Momentum Point-Perplexity Mechanics in Large Language Models
This work addresses the challenge of making large language models more predictable and aligned, offering potential applications in interpretability and control, though it is incremental in applying existing physics concepts to AI.
The paper tackled the problem of understanding and controlling internal hidden state dynamics in large language models by applying a physics-based approach, finding that a conserved 'energy' quantity emerges and enabling a control method called Jacobian steering that improved semantic quality in continuations.

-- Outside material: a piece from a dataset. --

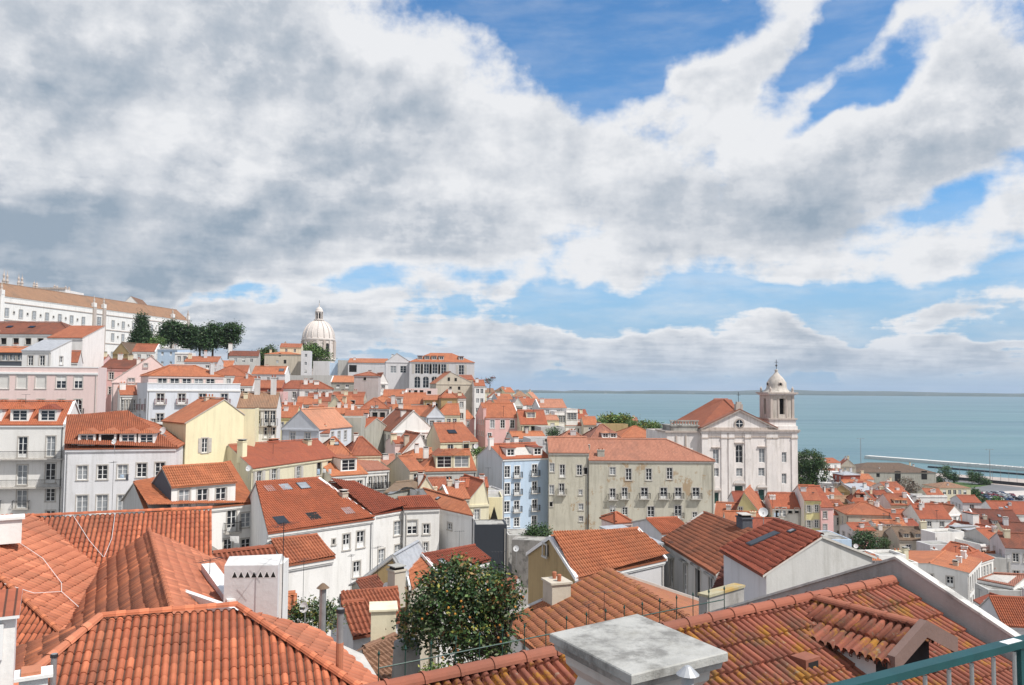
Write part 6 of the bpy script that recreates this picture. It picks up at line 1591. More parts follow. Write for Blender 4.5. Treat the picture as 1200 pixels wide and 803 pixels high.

We take a physics-based approach to studying how the internal hidden states of large language models change from token to token during inference. Across 20 open-source transformer models (135M-3B parameters), we find that a quantity combining the rate of change in hidden states and the model's next-token certainty, analogous to energy in physics, remains nearly constant. Random-weight models conserve this "energy" more tightly than pre-trained ones, while training shifts models into a faster, more decisive regime with greater variability. Using this "log-Lagrangian" view, we derive a control method called Jacobian steering, which perturbs hidden states in the minimal way needed to favor a target token. This approach maintained near-constant energy in two tested models and produced continuations rated higher in semantic quality than the models' natural outputs. Viewing transformers through this mechanics lens offers a principled basis for interpretability, anomaly detection, and low-risk steering. This could help make powerful models more predictable and aligned with human intent.